§ **Material**
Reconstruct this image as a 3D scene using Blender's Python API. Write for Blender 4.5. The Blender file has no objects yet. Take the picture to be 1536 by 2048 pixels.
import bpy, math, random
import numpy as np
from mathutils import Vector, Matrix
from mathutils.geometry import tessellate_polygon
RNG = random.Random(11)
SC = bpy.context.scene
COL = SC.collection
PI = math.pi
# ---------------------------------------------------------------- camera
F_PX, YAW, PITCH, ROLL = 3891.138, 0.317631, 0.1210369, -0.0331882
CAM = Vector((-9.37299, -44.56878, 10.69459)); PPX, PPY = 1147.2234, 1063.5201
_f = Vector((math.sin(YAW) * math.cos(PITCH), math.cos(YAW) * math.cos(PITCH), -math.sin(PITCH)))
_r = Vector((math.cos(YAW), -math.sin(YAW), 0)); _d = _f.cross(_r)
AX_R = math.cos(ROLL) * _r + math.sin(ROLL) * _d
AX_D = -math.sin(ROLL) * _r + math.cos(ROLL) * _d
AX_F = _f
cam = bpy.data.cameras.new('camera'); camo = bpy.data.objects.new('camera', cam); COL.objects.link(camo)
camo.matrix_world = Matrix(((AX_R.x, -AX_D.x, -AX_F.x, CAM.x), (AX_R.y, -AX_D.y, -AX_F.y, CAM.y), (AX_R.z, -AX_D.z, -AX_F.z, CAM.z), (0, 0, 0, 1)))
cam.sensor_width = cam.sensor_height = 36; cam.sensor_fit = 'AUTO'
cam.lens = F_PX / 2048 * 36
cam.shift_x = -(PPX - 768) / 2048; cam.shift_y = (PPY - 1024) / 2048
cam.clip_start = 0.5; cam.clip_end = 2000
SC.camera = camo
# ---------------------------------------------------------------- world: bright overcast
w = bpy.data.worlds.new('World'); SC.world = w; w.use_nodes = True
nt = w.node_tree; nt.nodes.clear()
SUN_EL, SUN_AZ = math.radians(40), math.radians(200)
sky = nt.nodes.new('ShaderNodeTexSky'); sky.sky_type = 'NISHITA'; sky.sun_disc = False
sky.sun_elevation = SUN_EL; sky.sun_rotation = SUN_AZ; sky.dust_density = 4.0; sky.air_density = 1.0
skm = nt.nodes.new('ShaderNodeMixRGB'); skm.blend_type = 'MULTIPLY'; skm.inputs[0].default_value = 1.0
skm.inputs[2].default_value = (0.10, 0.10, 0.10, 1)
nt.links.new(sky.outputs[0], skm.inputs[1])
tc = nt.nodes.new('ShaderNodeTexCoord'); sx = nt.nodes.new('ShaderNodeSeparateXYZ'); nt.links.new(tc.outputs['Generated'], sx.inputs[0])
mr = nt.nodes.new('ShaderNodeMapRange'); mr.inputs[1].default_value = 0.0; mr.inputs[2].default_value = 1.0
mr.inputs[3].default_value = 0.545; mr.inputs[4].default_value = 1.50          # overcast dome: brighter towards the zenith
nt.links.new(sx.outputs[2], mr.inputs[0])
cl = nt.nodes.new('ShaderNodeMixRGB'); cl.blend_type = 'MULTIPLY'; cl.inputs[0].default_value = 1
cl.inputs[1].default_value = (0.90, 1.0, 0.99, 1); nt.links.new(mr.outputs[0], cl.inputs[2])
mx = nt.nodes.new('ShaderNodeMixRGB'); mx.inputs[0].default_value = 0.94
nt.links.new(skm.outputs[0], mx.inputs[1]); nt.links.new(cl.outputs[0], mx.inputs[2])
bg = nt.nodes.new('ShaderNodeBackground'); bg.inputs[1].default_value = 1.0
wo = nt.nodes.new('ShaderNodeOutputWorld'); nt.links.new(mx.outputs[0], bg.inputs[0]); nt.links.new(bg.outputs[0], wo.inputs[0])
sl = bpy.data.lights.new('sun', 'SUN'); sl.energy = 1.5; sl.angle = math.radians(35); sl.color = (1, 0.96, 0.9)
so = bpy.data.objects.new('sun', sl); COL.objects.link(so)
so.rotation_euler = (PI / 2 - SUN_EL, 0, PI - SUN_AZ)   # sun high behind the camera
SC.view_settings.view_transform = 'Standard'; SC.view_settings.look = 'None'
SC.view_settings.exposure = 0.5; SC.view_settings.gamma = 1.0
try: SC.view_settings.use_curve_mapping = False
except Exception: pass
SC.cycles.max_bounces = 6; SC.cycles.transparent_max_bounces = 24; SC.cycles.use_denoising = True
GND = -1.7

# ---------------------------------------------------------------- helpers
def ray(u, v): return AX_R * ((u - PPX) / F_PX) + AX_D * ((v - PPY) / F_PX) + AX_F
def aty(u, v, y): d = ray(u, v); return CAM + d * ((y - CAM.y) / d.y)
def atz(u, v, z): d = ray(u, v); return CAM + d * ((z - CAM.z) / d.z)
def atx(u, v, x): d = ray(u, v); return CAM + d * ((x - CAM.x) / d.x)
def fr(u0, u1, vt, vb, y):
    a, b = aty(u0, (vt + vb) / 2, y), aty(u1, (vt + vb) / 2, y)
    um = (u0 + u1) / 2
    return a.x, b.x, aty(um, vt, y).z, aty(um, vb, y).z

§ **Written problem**
Please set down the whole listing above without altering a single line.

§ **Result**
Reconstruct this image as a 3D scene using Blender's Python API. Write for Blender 4.5. The Blender file has no objects yet. Take the picture to be 1536 by 2048 pixels.
import bpy, math, random
import numpy as np
from mathutils import Vector, Matrix
from mathutils.geometry import tessellate_polygon
RNG = random.Random(11)
SC = bpy.context.scene
COL = SC.collection
PI = math.pi
# ---------------------------------------------------------------- camera
F_PX, YAW, PITCH, ROLL = 3891.138, 0.317631, 0.1210369, -0.0331882
CAM = Vector((-9.37299, -44.56878, 10.69459)); PPX, PPY = 1147.2234, 1063.5201
_f = Vector((math.sin(YAW) * math.cos(PITCH), math.cos(YAW) * math.cos(PITCH), -math.sin(PITCH)))
_r = Vector((math.cos(YAW), -math.sin(YAW), 0)); _d = _f.cross(_r)
AX_R = math.cos(ROLL) * _r + math.sin(ROLL) * _d
AX_D = -math.sin(ROLL) * _r + math.cos(ROLL) * _d
AX_F = _f
cam = bpy.data.cameras.new('camera'); camo = bpy.data.objects.new('camera', cam); COL.objects.link(camo)
camo.matrix_world = Matrix(((AX_R.x, -AX_D.x, -AX_F.x, CAM.x), (AX_R.y, -AX_D.y, -AX_F.y, CAM.y), (AX_R.z, -AX_D.z, -AX_F.z, CAM.z), (0, 0, 0, 1)))
cam.sensor_width = cam.sensor_height = 36; cam.sensor_fit = 'AUTO'
cam.lens = F_PX / 2048 * 36
cam.shift_x = -(PPX - 768) / 2048; cam.shift_y = (PPY - 1024) / 2048
cam.clip_start = 0.5; cam.clip_end = 2000
SC.camera = camo
# ---------------------------------------------------------------- world: bright overcast
w = bpy.data.worlds.new('World'); SC.world = w; w.use_nodes = True
nt = w.node_tree; nt.nodes.clear()
SUN_EL, SUN_AZ = math.radians(40), math.radians(200)
sky = nt.nodes.new('ShaderNodeTexSky'); sky.sky_type = 'NISHITA'; sky.sun_disc = False
sky.sun_elevation = SUN_EL; sky.sun_rotation = SUN_AZ; sky.dust_density = 4.0; sky.air_density = 1.0
skm = nt.nodes.new('ShaderNodeMixRGB'); skm.blend_type = 'MULTIPLY'; skm.inputs[0].default_value = 1.0
skm.inputs[2].default_value = (0.10, 0.10, 0.10, 1)
nt.links.new(sky.outputs[0], skm.inputs[1])
tc = nt.nodes.new('ShaderNodeTexCoord'); sx = nt.nodes.new('ShaderNodeSeparateXYZ'); nt.links.new(tc.outputs['Generated'], sx.inputs[0])
mr = nt.nodes.new('ShaderNodeMapRange'); mr.inputs[1].default_value = 0.0; mr.inputs[2].default_value = 1.0
mr.inputs[3].default_value = 0.545; mr.inputs[4].default_value = 1.50          # overcast dome: brighter towards the zenith
nt.links.new(sx.outputs[2], mr.inputs[0])
cl = nt.nodes.new('ShaderNodeMixRGB'); cl.blend_type = 'MULTIPLY'; cl.inputs[0].default_value = 1
cl.inputs[1].default_value = (0.90, 1.0, 0.99, 1); nt.links.new(mr.outputs[0], cl.inputs[2])
mx = nt.nodes.new('ShaderNodeMixRGB'); mx.inputs[0].default_value = 0.94
nt.links.new(skm.outputs[0], mx.inputs[1]); nt.links.new(cl.outputs[0], mx.inputs[2])
bg = nt.nodes.new('ShaderNodeBackground'); bg.inputs[1].default_value = 1.0
wo = nt.nodes.new('ShaderNodeOutputWorld'); nt.links.new(mx.outputs[0], bg.inputs[0]); nt.links.new(bg.outputs[0], wo.inputs[0])
sl = bpy.data.lights.new('sun', 'SUN'); sl.energy = 1.5; sl.angle = math.radians(35); sl.color = (1, 0.96, 0.9)
so = bpy.data.objects.new('sun', sl); COL.objects.link(so)
so.rotation_euler = (PI / 2 - SUN_EL, 0, PI - SUN_AZ)   # sun high behind the camera
SC.view_settings.view_transform = 'Standard'; SC.view_settings.look = 'None'
SC.view_settings.exposure = 0.5; SC.view_settings.gamma = 1.0
try: SC.view_settings.use_curve_mapping = False
except Exception: pass
SC.cycles.max_bounces = 6; SC.cycles.transparent_max_bounces = 24; SC.cycles.use_denoising = True
GND = -1.7

# ---------------------------------------------------------------- helpers
def ray(u, v): return AX_R * ((u - PPX) / F_PX) + AX_D * ((v - PPY) / F_PX) + AX_F
def aty(u, v, y): d = ray(u, v); return CAM + d * ((y - CAM.y) / d.y)
def atz(u, v, z): d = ray(u, v); return CAM + d * ((z - CAM.z) / d.z)
def atx(u, v, x): d = ray(u, v); return CAM + d * ((x - CAM.x) / d.x)
def fr(u0, u1, vt, vb, y):
    a, b = aty(u0, (vt + vb) / 2, y), aty(u1, (vt + vb) / 2, y)
    um = (u0 + u1) / 2
    return a.x, b.x, aty(um, vt, y).z, aty(um, vb, y).z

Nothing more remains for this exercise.